Thursday, 3 March 2016

Review: 'Wrath of the Furies' by Steven Saylor

Wrath of the Furies (Roma Sub Rosa)From an early age on I have been fascinated by Ancient Greek, its legends and the rise and fall of the Roman Empire. I must have devoured countless of books about it so when the chance came to take a peak at another series focusing on the latter I of course said yes. Thanks to Constable for providing me with a copy of this book in exchange for an honest review.

Pub. Date: 03/03/2016
Publisher: Constable
In 88 B.C., it seems as if the entire ancient world is at war. In the west, the Italian states are rebelling against Rome; in the east, Mithridates is marching through and conquering the Roman Asian provinces. Even in the relatively calm Alexandria, a coup has brought a new Pharaoh to power and chaos to the streets. The young Gordianus has been waiting out the chaos in Alexandria, with Bethesda, when he gets a cryptic message from his former tutor and friend, Antipater. Now in Ephesus, as part of Mithridates' entourage, Antipater seems to think that his life is in imminent danger.
To rescue him, Gordianus concocts a daring, even foolhardy, scheme to go "behind enemy lines" and bring Antipater to safety. But there are powerful, and deadly forces, at work here, which have their own plans for Gordianus. Not entirely sure whether he's a player or a pawn, Gordianus must unravel the mystery behind the message if he's to save himself and the people he holds most dear.
Central to Saylor's Wrath of the Furies are two characters: Gordianus, a young Roman hiding out in Alexandria at the beginning of the novel, and Antipater, once a poet and now in mortal danger from Mithridates. The narrative switches between these two narrators, with the focus lying mainly on Gordianus. Part of Antipater's story is told through fragmented diary entries which give the reader a sense of what kind of a man both Antipater and Mithridates are, as well as making it clear that the Mediterranean is indeed in the middle of an intense conflict. Gordianus' side of the narrative is told through pretty straight-forward third person narrative, although occasionally it feels like it's told in hindsight.

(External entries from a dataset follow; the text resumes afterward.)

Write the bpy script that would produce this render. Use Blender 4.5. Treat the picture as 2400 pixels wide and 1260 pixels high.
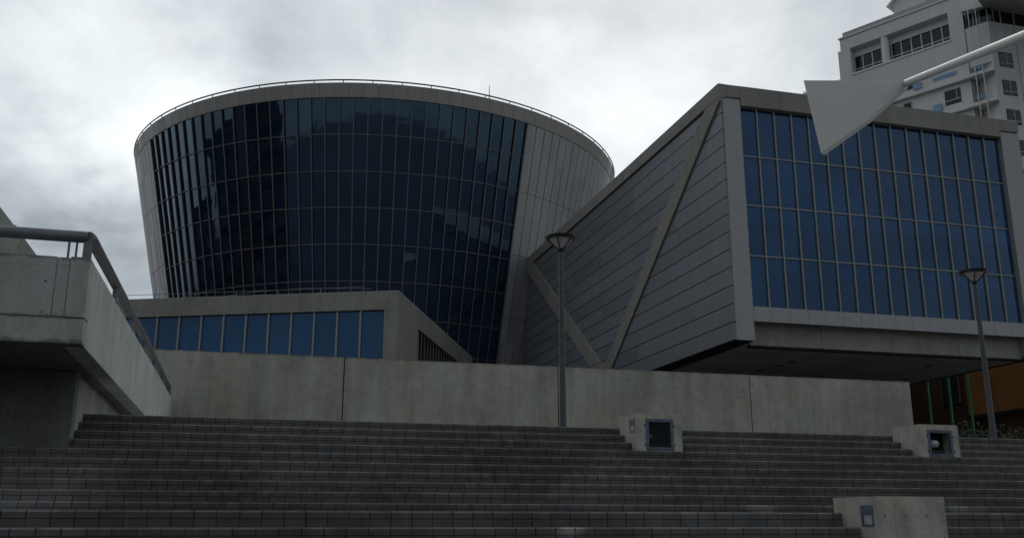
import bpy, bmesh, math, random
from math import sin, cos, pi, radians, sqrt, atan2
from mathutils import Vector, Matrix
random.seed(7)
for o in list(bpy.data.objects): bpy.data.objects.remove(o, do_unlink=True)
scene = bpy.context.scene
COL = scene.collection

# ------------------------------------------------------------------ camera
cd = bpy.data.cameras.new('camera'); cam = bpy.data.objects.new('camera', cd); COL.objects.link(cam)
cam.location = (0, 0, 1.6)
cam.rotation_euler = (radians(90 + 14.714), 0, radians(-15.319))
cd.sensor_fit = 'HORIZONTAL'; cd.sensor_width = 36; cd.angle = radians(55.5)
cd.clip_start = 0.1; cd.clip_end = 20000
scene.camera = cam

# ------------------------------------------------------------------ node helpers
class NT:
    def __init__(s, nt): s.nt = nt; nt.nodes.clear()
    def n(s, typ, **kw):
        nd = s.nt.nodes.new(typ)
        for k, v in kw.items(): setattr(nd, k, v)
        return nd
    def put(s, sock, v):
        if v is None: return
        if isinstance(v, bpy.types.NodeSocket): s.nt.links.new(v, sock)
        else: sock.default_value = v
    def m(s, op, a, b=None, c=None, clamp=False):
        nd = s.n('ShaderNodeMath', operation=op); nd.use_clamp = clamp
        s.put(nd.inputs[0], a)
        if b is not None: s.put(nd.inputs[1], b)
        if c is not None: s.put(nd.inputs[2], c)
        return nd.outputs[0]
    def noise(s, vec, scale, detail=4, rough=0.55, dist=0.0):
        nd = s.n('ShaderNodeTexNoise'); s.put(nd.inputs['Vector'], vec)
        nd.inputs['Scale'].default_value = scale; nd.inputs['Detail'].default_value = detail
        nd.inputs['Roughness'].default_value = rough; nd.inputs['Distortion'].default_value = dist
        return nd.outputs['Fac']
    def mapr(s, v, a, b, c, d, smooth=False):
        nd = s.n('ShaderNodeMapRange'); nd.clamp = True
        if smooth: nd.interpolation_type = 'SMOOTHSTEP'
        s.put(nd.inputs[0], v)
        for i, q in enumerate((a, b, c, d)): s.put(nd.inputs[i + 1], q)
        return nd.outputs[0]
    def mapping(s, vec, scale=(1, 1, 1), loc=(0, 0, 0)):
        nd = s.n('ShaderNodeMapping'); s.put(nd.inputs['Vector'], vec)
        nd.inputs['Scale'].default_value = scale; nd.inputs['Location'].default_value = loc
        return nd.outputs[0]
    def mix(s, f, a, b, blend='MIX'):
        nd = s.n('ShaderNodeMix', data_type='RGBA', blend_type=blend)
        s.put(nd.inputs[0], f); s.put(nd.inputs[6], a if isinstance(a, bpy.types.NodeSocket) else (*a[:3], 1))
        s.put(nd.inputs[7], b if isinstance(b, bpy.types.NodeSocket) else (*b[:3], 1))
        return nd.outputs[2]
    def scale(s, col, f):
        nd = s.n('ShaderNodeVectorMath', operation='SCALE')
        s.put(nd.inputs[0], col if isinstance(col, bpy.types.NodeSocket) else tuple(col[:3])); s.put(nd.inputs['Scale'], f)
        return nd.outputs[0]
    def sep(s, v):
        nd = s.n('ShaderNodeSeparateXYZ'); s.put(nd.inputs[0], v); return nd.outputs
    def comb(s, x, y, z):
        nd = s.n('ShaderNodeCombineXYZ'); s.put(nd.inputs[0], x); s.put(nd.inputs[1], y); s.put(nd.inputs[2], z); return nd.outputs[0]

# ------------------------------------------------------------------ world: overcast sky
w = bpy.data.worlds.new('World'); scene.world = w; w.use_nodes = True
t = NT(w.node_tree)
SUN_EL, SUN_AZ = radians(48), radians(25)
sky = t.n('ShaderNodeTexSky', sky_type='NISHITA'); sky.sun_disc = False
sky.sun_elevation = SUN_EL; sky.sun_rotation = SUN_AZ; sky.air_density = 1.5; sky.dust_density = 3
co = t.n('ShaderNodeTexCoord').outputs['Generated']
x, y, z = t.sep(co)
zz = t.m('ADD', t.m('MAXIMUM', z, 0.0), 0.40)
pl = t.comb(t.m('DIVIDE', x, zz), t.m('DIVIDE', y, zz), 0.0)
n1 = t.noise(t.mapping(pl, (1, 1, 1), (3.1, 1.7, 0)), 2.2, 7, 0.5, 0.35)
n2 = t.noise(t.mapping(pl, (1, 1, 1), (9.1, 4.2, 0)), 6.0, 8, 0.58, 0.5)
v = t.m('ADD', t.m('MULTIPLY', t.mapr(n1, 0.32, 0.68, -1, 1), 0.14), t.m('MULTIPLY', t.mapr(n2, 0.3, 0.7, -1, 1), 0.10))
v = t.m('ADD', v, 0.73)
LOBES = [((0.37, 0.85, 0.372), 110, 0.26), ((0.14, 0.91, 0.385), 90, 0.16), ((-0.08, 0.92, 0.37), 220, 0.32), ((-0.18, 0.90, 0.38), 160, 0.30), ((-0.01, 0.90, 0.42), 300, -0.12), ((0.30, 0.84, 0.45), 200, -0.08),
         ((-0.19, 0.945, 0.27), 55, -0.17), ((-0.22, 0.95, 0.2), 40, -0.12), ((-0.03, 0.88, 0.47), 60, 0.06),
         ((0.15, 0.875, 0.46), 250, -0.05), ((0.50, 0.73, 0.47), 60, -0.06), ((0.04, 0.92, 0.40), 500, -0.08)]
wd = t.n('ShaderNodeTexNoise'); t.put(wd.inputs['Vector'], t.mapping(pl, (1, 1, 1), (5.3, 2.2, 0))); wd.inputs['Scale'].default_value = 3.2; wd.inputs['Detail'].default_value = 6; wd.inputs['Roughness'].default_value = 0.58
wv = t.n('ShaderNodeVectorMath', operation='SUBTRACT'); t.put(wv.inputs[0], wd.outputs['Color']); wv.inputs[1].default_value = (0.5, 0.5, 0.5)
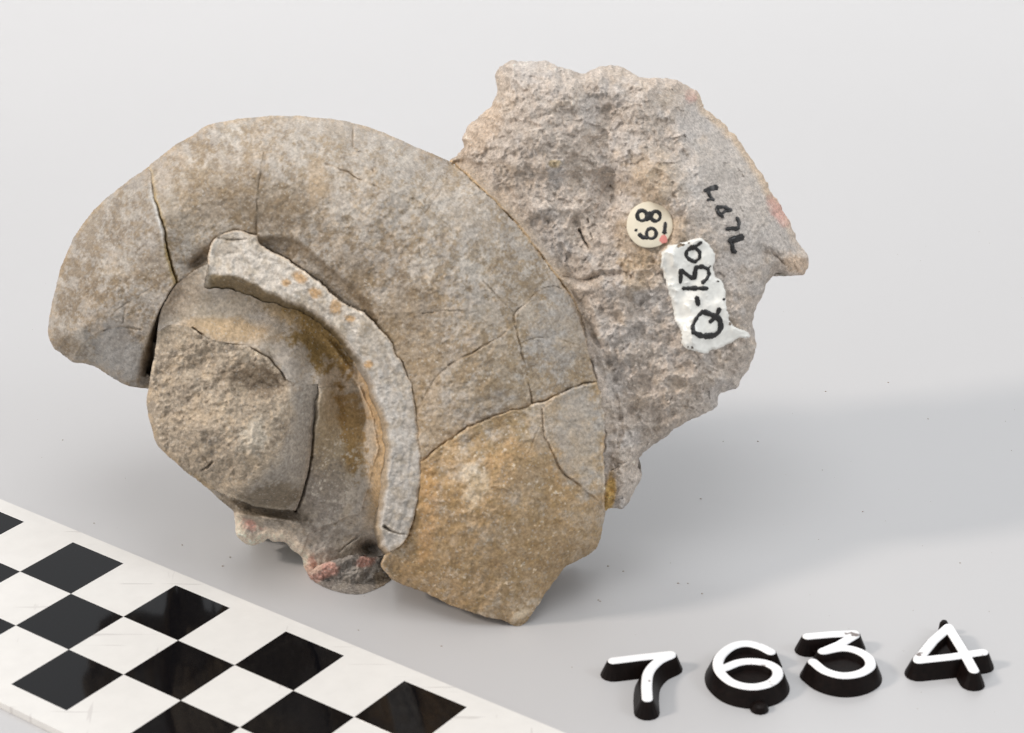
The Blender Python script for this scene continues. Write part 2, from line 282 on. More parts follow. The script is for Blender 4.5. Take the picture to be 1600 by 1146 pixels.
    if k == 'matrix':
        R = 22.; h -= .40*(1-np.sqrt(np.clip(1-(1-np.minimum(ds, R)/R)**2, 0, 1)))
        wx = x+26*fbm(x, y, 70, 3, 12); wy = y+26*fbm(x, y, 70, 3, 13)
        flat = smooth(1040, 1110, x)*.6*smooth(560, 480, y)
        k1 = (1-flat)
        qx, qy = x+10*fbm(x, y, 26, 3, 2), y+10*fbm(x, y, 26, 3, 4)
        A_ = np.minimum.reduce([fbm(x, y, 95, 4, q, .55)+.55*math.cos(q*2.1)*(x-980)/400+.55*math.sin(q*2.1)*(y-400)/400+.12*q for q in range(5)])
        B_ = np.minimum.reduce([fbm(qx, qy, 42, 4, q+6, .6) for q in range(4)]); C_ = np.minimum.reduce([fbm(x+3*q, y, 19, 3, q+2, .65) for q in range(4)])
        h += k1*(.30*A_+.15*B_)+(.5+.5*k1)*.06*C_
        for scl, am in ((21, .022), (11, .013), (6, .007)):
            f1, f2, ii, a, b = worley(x+3*fbm(x, y, 9, 2, 2), y+3*fbm(x, y, 9, 2, 4), scl, int(scl)); h += (.55+.45*k1)*am*(a*(ii-.5)*2.4+b*(((ii*7) % 1)-.5)*2.4+.7*(ii-.5))
        h += .11*k1+.014*fbm(x, y, 6, 3, 4, .7)
        h += REL[m]*.75
        dj = DMB[m]; hj = tps(CT['upper_whorl'], x, y)-.05; hj = np.where(y > 597, tps(CT['lower_whorl'], x, y)-.12, hj); dsr = 1.05*(1-np.sqrt(np.clip(1-(1-np.minimum(ds, 92)/92.)**2, 0, 1)))
        fj = smooth(34, 0, dj)*smooth(0, 20, ds+6); h = h*(1-fj)+(np.maximum(hj-dsr, h-.2)+.05*fbm(x, y, 20, 4, 2, .6))*fj
        h += .11*smooth(.2, -.1, np.abs(x-905-(y-460)*.35)/60.)*0
        h -= (.015+.05*smooth(-.05, .45, fbm(x, y, 24, 3, 9)))*np.exp(-(own/1.8)**2)*(ds > 6)
        h += .10*np.exp(-((DMB[m]-22)/12.)**2)*smooth(440, 520, y)
        tw = np.exp(-(np.hypot(x-1015, y-352)/41)**6); h = h*(1-.85*tw)+.66*.85*tw
        # scarp at the tip on the far right, notch in the lower edge
        h -= .15*smooth(6, -6, (x-1200)*.5+(400-y)*.4)*smooth(1180, 1205, x)*smooth(380, 395, y)
    if k in ('left_whorl', 'upper_whorl', 'lower_whorl', 'floor'): h = h+PLT[m]
    return h-CRD[m]
LEDL = curve([(400,366),(445,367),(478,380),(512,410),(545,438),(574,462),(592,495)], 1.5)
LEDGE = dist_field([LEDL], 40); INLP = np.vstack([LEDL, rev(EB[(EB[:, 0] < 590)])]); INL = inside(INLP)
DCA = dist_field([CA], 20); DGA = dist_field([GA1, GA2], 40); DBC = dist_field([BC], 40); DEF = dist_field([EF], 60); DEB = dist_field([EB, EC, BI2], 60)
DGR = dist_field([GR], 20); DGB = dist_field([GB], 30); DMB = dist_field([MB, MC], 60)
SEDGE = smooth(0, 3, LEDGE)

H = np.full((NY, NX), np.nan); HK = {}
for k in POLY:
    m = MASK[k] | (near[k][0] < 2.2*ST); hk = np.full((NY, NX), np.nan)
    hk[m] = heights(k, m); HK[k] = (m, hk); q = MASK[k]; H[q] = hk[q]

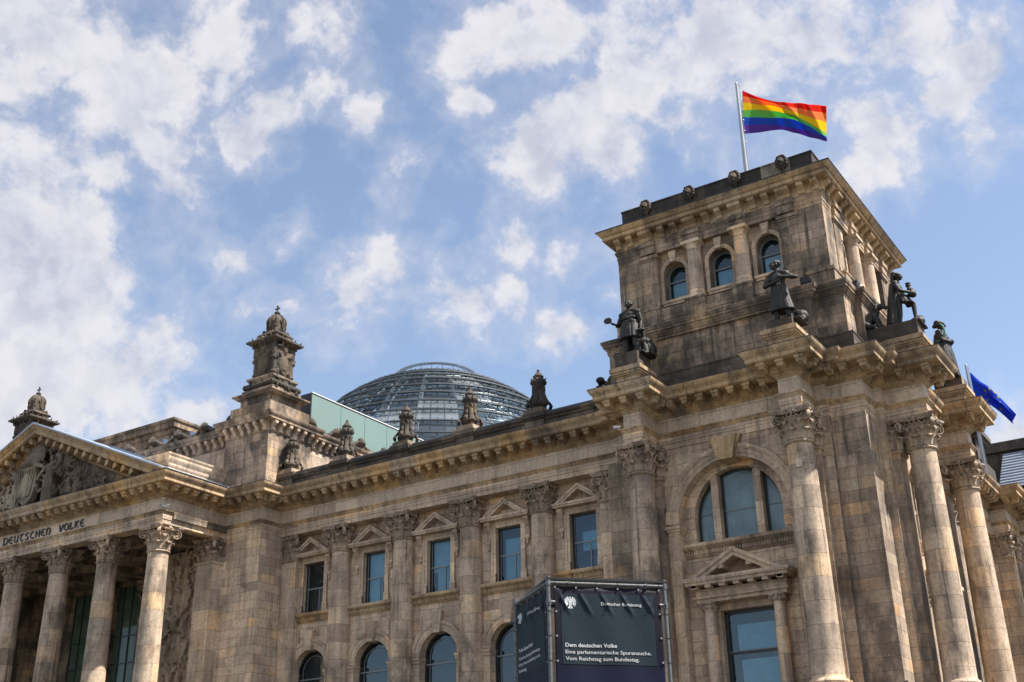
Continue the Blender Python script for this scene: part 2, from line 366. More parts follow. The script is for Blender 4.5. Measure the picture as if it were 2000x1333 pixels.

A highlight of this book is its mobility between the different nations and peoples that lived in the Mediterranean around that time. Whether it's Alexandria, Rome or Egypt, Saylor creates exciting surroundings and describes them beautifully. The fact that one of the few female characters we have is Bethesda and that she is a slave was a bit of a let down, but her character was one of my favourites nonetheless.

With Wrath of the Furies Saylor brings together, arguably, two of his ongoing series. On the one hand it forms a prequel to the series Roma Sub Rosa which is currently 12 books long and feature an adult Gordianus. On the other hand it is the third novel in the Ancient World series which focuses exclusively on the adventures of the young Gordianus. As such, this novel is only one step into a larger world. Saylor does quite well in making the novel feel like it stands alone, explaining what has come before where it is relevant but not dwelling on it too long. However, there is the constant hinting at more which means that although Wrath of the Furies can be read alone it leaves you with a sense that you're missing out if you haven't read his other books.

Saylor is clearly very knowledgeable of the time he is writing about. There are loads of little hints and details throughout the book which show how comfortable he is within that knowledge as well. As such, it's no surprise that his series are so popular. I always enjoy it when historical fiction isn't just fun to read, but also interesting and something you can learn from. However, for me the tone of the novel felt too modern. The characters' speech could be transposed to any modern city nowadays and not really feel that different. On the one hand that might be easier for readers but on the other hand it takes away something of the magic of the distant and fascinating past. Similarly, I felt slightly let down by the lack of poetic language in Antipater's diary entries. He keeps reminding the reader he is indeed a poet but he doesn't sound like it but hardly makes any allusions to legends, myths etc. apart from a very nice passage on the Furies. Since my passion for this time came from the myths themselves I love rediscovering them in modern fiction, but perhaps Saylor's writing style is meant for a younger audience.

I give this novel...

3 Universes!

I enjoyed reading Wrath of the Furies and Saylor's writing was pleasantly straightforward. However, as a lover of myths and legends I occasionally missed the more epic tone or the sense that this was still present at the time. However, it made for interesting historical reading. I'd recommend it to fans of Historical Fiction.